Twice in the 1990s, New York voters approved referendums limiting the mayor and other officeholders to two terms. There is no reason that Mr. Bloomberg could not have gone back to the voters to ask if they’d had a change of heart and would bend the system to give him a third term.

Instead, with the support of fellow billionaires and an amen chorus of newspaper editorials, he worked behind the scenes to have the City Council change the rules all on its own. It would also mean that three dozen council members scheduled to leave office at the end of next year would get a chance to stick around for an extra term. Ditto for the public advocate, the city comptroller and the five borough presidents. It is quite inclusive, the Incumbency Protection Act of 2008.

And working in tandem with the Council speaker, Christine C. Quinn, Mr. Bloomberg seems intent on pushing through this change with a minimum of public discussion. No doubt, he hopes that by the next municipal elections in November 2009, anger over this gambit will have faded and relatively few New Yorkers will resent what some now call a power grab.

Not all council members are in lockstep with this scheme. Some are sponsoring bills that would require a new plebiscite. It is “the only way to keep faith with the people,” Councilman Bill de Blasio of Brooklyn said.

For him and other public officials who rallied outside City Hall on Sunday, the issue isn’t whether or not Mr. Bloomberg has been a fine mayor. It is not even about whether term limits are good or bad, whatever their length. It is about who in a democracy gets to alter the rules on so fundamental a matter. Should it be the voters who approved them in the first place or the politicians who will benefit from the change?

The debate turns, too, on the desires and whims of a couple of billionaires: Mr. Bloomberg and Ronald S. Lauder, the cosmetics heir, who has a thing about term limits. Given Wall Street’s meltdown, this may not be the best time to argue spiritedly about how the moneyed class is a repository of wisdom.

As those at the Sunday rally saw it, this unwelcome mess did not have to be. A term-limits referendum could have easily been arranged for next month, with a high voter turnout assured thanks to the presidential election. But Mr. Bloomberg teased New Yorkers about his political intentions for so many months that time ran out on that option.

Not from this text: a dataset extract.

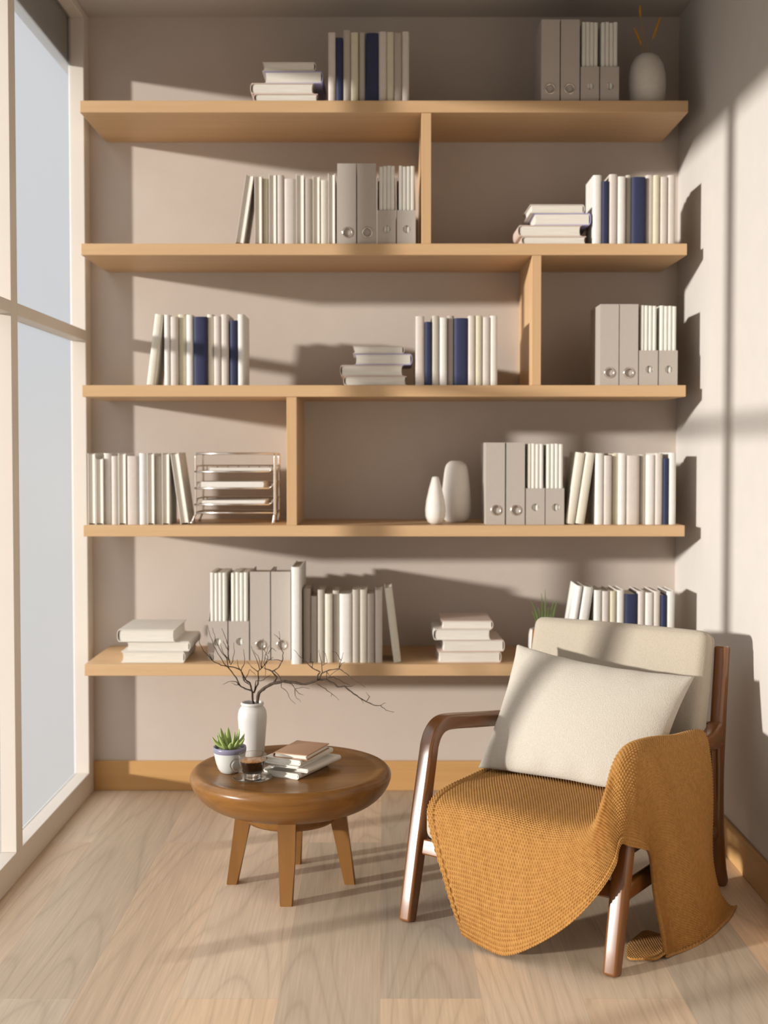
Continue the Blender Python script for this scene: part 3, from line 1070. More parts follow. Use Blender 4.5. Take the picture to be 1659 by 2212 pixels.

O.K., some officials said, why not hold a special election on term limits early next year? It’s doable. One argument heard against that idea is that turnouts in special elections are low. True. But are they lower than 51? “A couple of hundred thousand people voting is better than 51 council members,” said Betsy Gotbaum, the public advocate.

Those several hundred thousand won’t get the chance if Mr. Bloomberg gets his way. He seems to have a preferred French quotation of his own. His is a variation on a line attributed to Louis XV. In the Bloomberg version, it is, “Après moi, moi.”